Most coaching and fitness professionals understand the importance of developing a diverse set of sport-related motor skills to achieve elite status in a single sport. Especially true for younger athletes, participating in many sports can help increase transferable skills. For example, if you send your son to a premier boys soccer camp, the coaches will employ a plethora of unconventional drills to improve a number of specific soccer-related skills.

In fact, skill transfer between diverse activities can provide fantastic technical advantages. So how do skills transfer? And, are all transferrable skills helpful or do some hurt performance from one activity to the next?

Turns out, it’s a bit of both! There are actually many underlying causes for skill transfer. Let’s take a closer look at the varying types of skill transfer and how they can impact performance.

Positive Transfer

Positive transfer refers to two or more skills that positively influence performance in the other(s) when practiced independently. A “common sense” example of this is when someone who knows how to rollerblade first learns how to ice skate. Compared to an individual who has neither ice skated nor rollerbladed, you might predict the rollerblader will perform better at their first ice skating attempt. Eliminating all other experience variables, it’s easy to see why the rollerblader will more efficiently navigate the ice – the similarity between motions.
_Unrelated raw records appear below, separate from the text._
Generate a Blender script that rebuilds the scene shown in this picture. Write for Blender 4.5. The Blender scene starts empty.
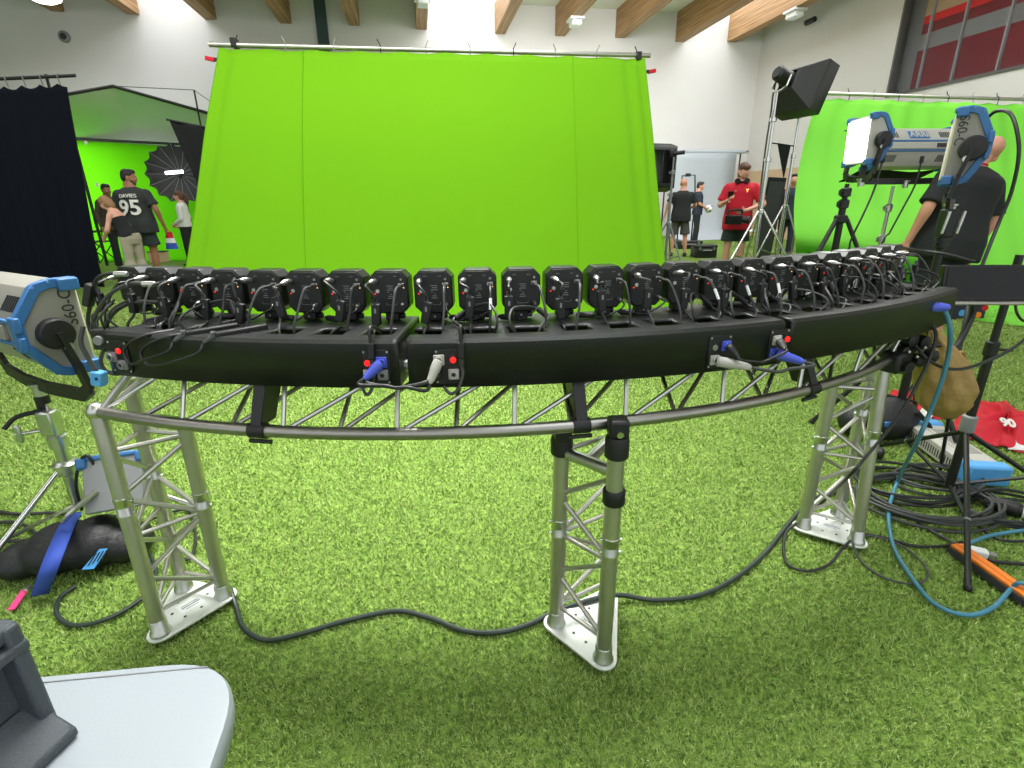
import bpy, bmesh, math, random
import numpy as np
from mathutils import Vector as V, Matrix as Mx
random.seed(7)
S = bpy.context.scene
COL = S.collection
PI = math.pi
R_ = math.radians

# ------------------------------------------------------------------ camera
CAM_H, TH, RO, FPX = 1.30, R_(19.5), R_(-0.7), 520.0
FW = V((0, math.cos(TH), -math.sin(TH)))
_u0 = V((0, math.sin(TH), math.cos(TH))); _r0 = V((1, 0, 0))
RT = _r0 * math.cos(RO) + _u0 * math.sin(RO)
UP = _u0 * math.cos(RO) - _r0 * math.sin(RO)
EYE = V((0, 0, CAM_H))
cd = bpy.data.cameras.new('camera'); cam = bpy.data.objects.new('camera', cd); COL.objects.link(cam)
cd.sensor_fit = 'HORIZONTAL'; cd.sensor_width = 36.0; cd.lens = 36.0 * FPX / 1024
cd.clip_start = 0.02; cd.clip_end = 200
mw = Mx((RT, UP, -FW)).transposed().to_4x4(); mw.translation = EYE
cam.matrix_world = mw
S.camera = cam


def ray(px, py): return FW + RT * ((px - 512) / FPX) - UP * ((py - 384) / FPX)
def P(px, py, z=0.0):                       # where the sight line meets height z
    d = ray(px, py); return EYE + d * ((z - CAM_H) / d.z)
def PY(px, py, y):                          # where it meets distance y
    d = ray(px, py); return EYE + d * (y / d.y)
YAW = R_(9.5)
DD = V((-math.sin(YAW), math.cos(YAW), 0))  # the hall's depth direction
RR = V((math.cos(YAW), math.sin(YAW), 0))   # the hall's width direction
def PD(px, py, c):                          # where it meets the hall plane at depth c
    d = ray(px, py); return EYE + d * (c / d.dot(DD))
def hall(u, w, z): return RR * u + DD * w + V((0, 0, z))
def huv(p): return p.dot(RR), p.dot(DD), p.z


# ------------------------------------------------------------------ materials
def lin(c): return tuple(((x / 255) / 12.92 if x / 255 <= .04045 else ((x / 255 + .055) / 1.055) ** 2.4) for x in c)
def mat(name, rgb, rough=.5, metal=0, var=0, vs=8, bump=0, bs=60, spec=.5, emit=None, es=1, sheen=0):
    m = bpy.data.materials.new(name); m.use_nodes = True
    nt = m.node_tree; b = nt.nodes['Principled BSDF']; L = nt.links.new
    c = lin(rgb) + (1,)
    b.inputs['Base Color'].default_value = c; b.inputs['Roughness'].default_value = rough
    b.inputs['Metallic'].default_value = metal; b.inputs['Specular IOR Level'].default_value = spec
    if sheen: b.inputs['Sheen Weight'].default_value = sheen
    tc = nt.nodes.new('ShaderNodeTexCoord')
    if var:
        n = nt.nodes.new('ShaderNodeTexNoise'); n.inputs['Scale'].default_value = vs; n.inputs['Detail'].default_value = 5
        mx = nt.nodes.new('ShaderNodeMix'); mx.data_type = 'RGBA'
        mx.inputs[6].default_value = tuple(x * (1 - var) for x in c[:3]) + (1,)
        mx.inputs[7].default_value = tuple(min(1, x * (1 + var)) for x in c[:3]) + (1,)
        L(tc.outputs['Object'], n.inputs['Vector']); L(n.outputs['Fac'], mx.inputs[0]); L(mx.outputs[2], b.inputs['Base Color'])
    if bump:
        n2 = nt.nodes.new('ShaderNodeTexNoise'); n2.inputs['Scale'].default_value = bs; n2.inputs['Detail'].default_value = 4
        bp = nt.nodes.new('ShaderNodeBump'); bp.inputs['Strength'].default_value = bump; bp.inputs['Distance'].default_value = .01
        L(tc.outputs['Object'], n2.inputs['Vector']); L(n2.outputs['Fac'], bp.inputs['Height']); L(bp.outputs['Normal'], b.inputs['Normal'])
    if emit:
        b.inputs['Emission Color'].default_value = lin(emit) + (1,); b.inputs['Emission Strength'].default_value = es
    return m
M = {}
M['alu'] = mat('brushed_aluminium', (196, 198, 192), .32, 1, .12, 30)
M['alu_dark'] = mat('worn_aluminium', (158, 155, 150), .36, 1, .15, 25)
M['alu_white'] = mat('matt_aluminium', (192, 190, 182), .36, .92, .10, 20)
M['plate'] = mat('base_plate_metal', (222, 226, 220), .45, .5, .08, 14)
M['chrome'] = mat('chrome', (215, 215, 215), .15, 1)
M['black'] = mat('black_paint', (17, 18, 18), .45, 0, .2, 20, .05, 200)
M['tray'] = mat('black_tray_paint', (20, 22, 21), .42, 0, .2, 9, .06, 250)
M['body'] = mat('black_camera_metal', (24, 26, 24), .33, .3, .1, 20)
M['panel'] = mat('dark_camera_panel', (21, 24, 20), .5, 0, .1, 20)
M['rubber'] = mat('black_rubber', (19, 19, 20), .5)
M['cable_grey'] = mat('grey_cable', (60, 62, 60), .5)
M['cable_blk'] = mat('black_cable', (30, 31, 31), .42)
M['cable_green'] = mat('dark_green_cable', (34, 46, 40), .45)
M['silver'] = mat('silver_plug', (190, 190, 186), .28, .9)
M['cream'] = mat('cream_metal', (140, 138, 130), .45)
M['grey_paint'] = mat('grey_paint', (176, 174, 166), .45, 0, .04, 10)
M['mid_grey'] = mat('mid_grey_plastic', (132, 134, 136), .45)
M['blue'] = mat('blue_plastic', (50, 104, 160), .42, 0, .06, 9)
M['blue_plug'] = mat('royal_blue_plastic', (72, 88, 196), .4)
M['blue_bright'] = mat('bright_blue_plastic', (84, 160, 222), .42)
M['teal_cable'] = mat('teal_cable', (62, 124, 148), .35)
M['red_lamp'] = mat('red_lamp_glow', (230, 20, 20), .3, emit=(255, 24, 20), es=2.2)
M['red_led'] = mat('red_status_glow', (230, 30, 20), .3, emit=(255, 40, 24), es=1.4)
M['amber_led'] = mat('amber_status_glow', (255, 200, 110), .3, emit=(255, 200, 120), es=1.6)
M['white_pl'] = mat('white_plastic', (228, 232, 232), .4, 0, .02, 8)
M['table'] = mat('white_table_plastic', (158, 166, 174), .42, 0, .02, 6, .04, 300)
M['case'] = mat('dark_grey_case_plastic', (70, 76, 82), .5, 0, .1, 12, .25, 350)
M['orange'] = mat('orange_plastic', (238, 128, 30), .4)
M['pink'] = mat('pink_webbing', (228, 50, 120), .6)
M['strap_blue'] = mat('blue_webbing', (48, 78, 176), .7, bump=.2, bs=300)
M['bag'] = mat('black_nylon', (22, 23, 26), .55, 0, .2, 14, .35, 60)
M['sand'] = mat('tan_sack_cloth', (150, 122, 66), .5, 0, .45, 12, .5, 40)
M['red_cloth'] = mat('red_jersey_cloth', (196, 16, 40), .75, 0, .08, 10, .2, 80)
M['black_cloth'] = mat('black_cloth', (24, 26, 28), .85, 0, .12, 12, .2, 60)
M['navy_drape'] = mat('black_drape_cloth', (20, 23, 32), .95, 0, .25, 40, .2, 90, spec=.1)
M['flag'] = mat('black_flag_cloth', (34, 36, 36), .9, 0, .1, 10, .15, 60, spec=.15)
M['softbox'] = mat('softbox_cloth', (44, 45, 46), .6, 0, .08, 10, .2, 50)
M['green'] = mat('green_screen_cloth', (102, 160, 18), .9, 0, .03, 1.2, .08, 40, spec=.12)
M['green2'] = mat('pale_green_screen_cloth', (106, 182, 58), .9, 0, .03, 1.2, .08, 40, spec=.12)
M['green3'] = mat('vivid_green_screen_cloth', (92, 190, 8), .9, 0, .02, 1.2, spec=.1)
M['silk'] = mat('white_silk', (226, 228, 226), .8, 0, .02, 2)
M['wall'] = mat('wall_plaster', (214, 212, 210), .85, 0, .035, 1.3, .05, 40)
M['wall_l'] = mat('wall_plaster_side', (208, 206, 202), .85, 0, .035, 1.3, .05, 40)
M['ceiling'] = mat('ceiling_board', (236, 236, 232), .8)
M['tan_panel'] = mat('tan_wall_board', (200, 172, 140), .7, 0, .05, 3)
M['teal_column'] = mat('dark_teal_metal', (34, 62, 58), .5)
M['paper'] = mat('grey_paper', (176, 182, 190), .85, 0, .02, 2)
M['glow'] = mat('lit_led_panel', (255, 255, 255), .4, emit=(250, 250, 255), es=14)
M['glow_soft'] = mat('lit_tube', (255, 255, 255), .4, emit=(255, 255, 255), es=6)
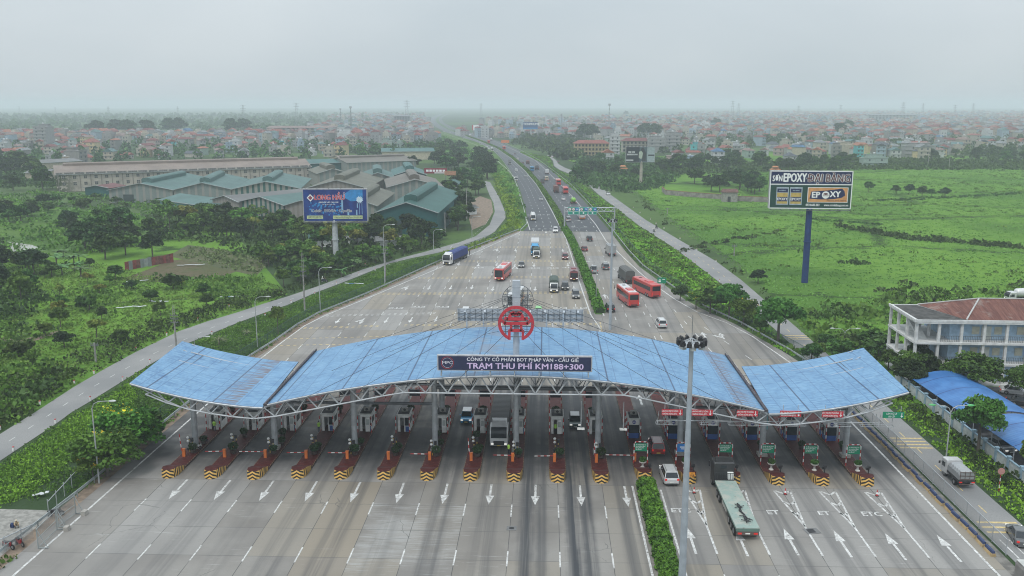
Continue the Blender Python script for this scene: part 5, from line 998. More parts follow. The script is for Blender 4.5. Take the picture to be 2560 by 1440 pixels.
NAME=dict(dark='broadleaf_tree',mid='broadleaf_tree',pale='pale_tree',flower='flowering_shrub',yellow='pale_tree',brown='withered_tree',fine='young_tree',shrub='shrub',banana='banana_plant',palm='palm_tree',spiky='fan_palm',fineleaf='broadleaf_tree')
BASE=dict(dark=8.2,mid=7.8,pale=6.7,flower=4.2,yellow=4.4,brown=6.8,fine=7.4,shrub=2.4,banana=3.6,palm=5.4,spiky=2.6,fineleaf=7.8)
TREES=[0]
def tree(kind,x,y,h,lab,grp,wide=1.0,rz=None):
    tk,cr_=random.choice(TP[kind]); s=h/BASE[kind]; e=empty(NAME[kind],(x,y,-.05),random.random()*6.28 if rz is None else rz,lab,CAT[kind],grp); e.scale=(s*wide,s*wide,s)
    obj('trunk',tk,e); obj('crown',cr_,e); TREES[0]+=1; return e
def ordi(i): return '%d%s'%(i,'th' if 10<=i%100<=20 else {1:'st',2:'nd',3:'rd'}.get(i%10,'th'))
SHADE=dict(dark='dark round',mid='green',pale='light green',flower='yellow flowering',yellow='yellow green',brown='bare brown',fine='slender',shrub='low bushy',banana='banana',palm='palm',spiky='spiky',fineleaf='spreading')
WP=lambda p:((CR.transposed()@(Vector((p[0],p[1],0))-Vector((0,0,CH)))))
def scrx(x,y): q=WP((x,y)); return q.x/-q.z
def zone(poly,n,kinds,h0,h1,place_,grp,wide=1.0,mind=0.0,seed=None):
    PP=[(p.x,p.y) for p in GL(poly)]; P=np.array(PP); lo,hi=P.min(0),P.max(0); out=[]; tries=0
    while len(out)<n and tries<n*60:
        tries+=1; q=rng.uniform(lo,hi,(1,2))
        if not inpoly(q,P)[0]: continue
        if any((q[0][0]-a)**2+(q[0][1]-b)**2<mind**2 for a,b in out): continue
        out.append((q[0][0],q[0][1]))
    out.sort(key=lambda t_:scrx(*t_))
    for i,(x,y) in enumerate(out):
        k=random.choice(kinds); h=random.uniform(h0,h1)*random.choice((1,1,.8,1.12)); noun={'tree':'tree','shrub':'shrub','flowering shrub':'shrub','banana plant':'plant','palm':'palm'}[CAT[k]]
        sh=SHADE[k] if k!='palm' else 'tall'
        tree(k,x,y,h,'%s %s, %s from left %s'%(sh,noun,ordi(i+1),place_),grp,wide*random.uniform(.85,1.2))
zone('380 590 470 545 560 545 700 560 800 575 940 600 1060 600 1050 625 900 650 800 640 640 600 560 595 470 600',42,['dark','mid','mid','pale','dark','fine','yellow'],7,10.5,'in the belt below the teal sheds','tree belt below the teal sheds',1.1,3.5)
zone('190 615 250 575 400 590 440 640 360 655 230 650',13,['dark','dark','mid'],8,10,'above the red sheet fence','dark grove above the red sheet fence',1.2,4)
zone('-60 770 -60 660 40 665 120 700 90 750 20 780',11,['dark','dark','mid','pale'],6,8.5,'in the grove at the left frame edge','grove at the left frame edge',1.15,4)
zone('-80 480 -80 405 60 400 140 425 140 480 60 480',14,['dark','dark','mid'],10,14,'left of the long factory','tall trees left of the long factory',1.2,6)
zone('0 535 110 505 140 520 90 560 0 560',9,['dark','mid'],5,7,'in the thicket left of the paddy','thicket at the left edge of the paddy',1.3,4)
zone('130 560 190 555 200 590 140 595',5,['dark','mid'],4,6,'of the small clump inside the paddy','small clump inside the paddy',1.2,3)
zone('650 660 700 640 780 650 800 668 700 680',8,['pale','yellow','pale'],5,6.5,'left of the blue billboard','light green trees left of the blue billboard',1.2,3)
zone('820 670 900 650 1000 635 1080 600 1100 595 1090 612 1000 640 900 675 830 700 740 720 690 722 760 690',24,['mid','dark','shrub','pale'],3.5,6.5,'beside the left service road','growth along the far side of the left service road',1.1,3)
zone('1120 600 1115 520 1140 455 1200 455 1205 480 1175 520 1165 560 1180 590',20,['dark','mid','mid'],7,10,'between green hall and loop road','trees between the green hall and the loop road',1.15,4)
zone('1165 455 1175 420 1200 400 1240 415 1235 440 1215 455',12,['dark','dark','mid'],9,13,'beside the highway curve','dark trees beside the highway curve',1.15,5)
zone('1020 420 1110 400 1160 410 1150 440 1050 440',9,['dark','mid'],9,13,'of the trees behind the sheds','trees behind the sheds',1.2,6)
zone('1060 380 1110 365 1150 375 1190 400 1150 400 1070 398',12,['mid','dark'],9,12,'left of the distant road','trees left of the distant road',1.3,7)
zone('1425 445 1470 395 1560 400 1560 425 1640 425 1650 445 1560 470 1460 455',22,['dark','mid','mid'],5,8,'around the yellow school','trees around the school right of the road',1.15,5)
zone('1650 430 1700 400 1900 395 1910 415 1800 425 1700 445',22,['dark','mid'],8,11,'before the right village','trees before the right village',1.2,6)
zone('1690 470 1740 455 1810 462 1900 455 1915 478 1880 488 1780 482',14,['dark','dark','mid'],8,10,'inside the grey walled compound','trees inside the grey walled compound',1.2,5)
zone('1900 420 2100 405 2180 405 2170 425 2000 428 1910 440',14,['dark','mid'],8,11,'behind the right billboard','trees behind the right billboard',1.2,7)
zone('2260 395 2450 385 2620 400 2620 420 2450 405 2270 408',14,['dark','mid'],8,11,'edging the field at far right','trees edging the far right field',1.2,8)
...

The rollerblading and ice skating example is good for visualizing positive transfer via functional motor skills, but there is much more to positive transfer than meets the eye. Studies indicate that bilinguals can more easily learn a third language than those learning a second. Neurologically speaking, people who know multiple languages have highly developed brain-language-centers, making them more linguistically intelligent and flexible. This not only makes learning a new language easier, but also improves proficiency in native languages. Positive transfer.

Negative Transfer

Unlike positive transfer, negative transfer refers to two or more skills that negatively influence performance in the other(s) when practiced independently. If you watched Happy Gilmore at any point in your life then you’ve seen negative transfer in action. He crushes his drive but putts like a 2-year old. Even though positive transfer occurs between his slap-shot and drive (even though his form is ridiculous), negative transfer from previously learned hockey skills disrupt his putting control. Happy’s perception of putting was skewed due to the subtle differences in movement patterns and timing of movements learned while playing hockey. Interestingly enough, rather than unlearning his hockey-like disposition, he circumvents the negative transfer issue by using a mini hockeystick as his putter. Problem solved.

Bilateral Transfer

Bilateral transfer, a very interesting concept, occurs when the transfer of learning relates to learning of the same task but with different limbs. To test bilateral transfer for a particular skill, subjects undergo a pretest with both their preferred and non-preferred limbs by performing a specific task – like kicking a football or throwing a baseball. The pre-test assess each limb’s baseline skill level. Following the pretest, each subject practices the given task with only their preferred limb. A posttest reassesses both preferred and non-preferred limbs and determines whether or not skill was transferred to the non-practiced limb. If skill is transferred, both limbs will show improved results from the pretest to the posttest.

What learning mechanism causes bilateral transfer?

Some of you might know that the brain’s left hemisphere controls the motor actions of the right side of the body and vice versa. It just so happens that there is quite a bit of communication between both hemispheres and motor skills learned with one side of the body can directly impact the opposite side’s skill level. This occurs in two ways: a) the cognitive aspects of the skill are transferred b) the learned motor control program transfers from one limb to other (like copying a computer game from one computer to another).

It’s amazing to see a snapshot of how the brain and body learn together. Plus, understanding how skills are transfered from one experience to the next only further promotes the importance of practice and training.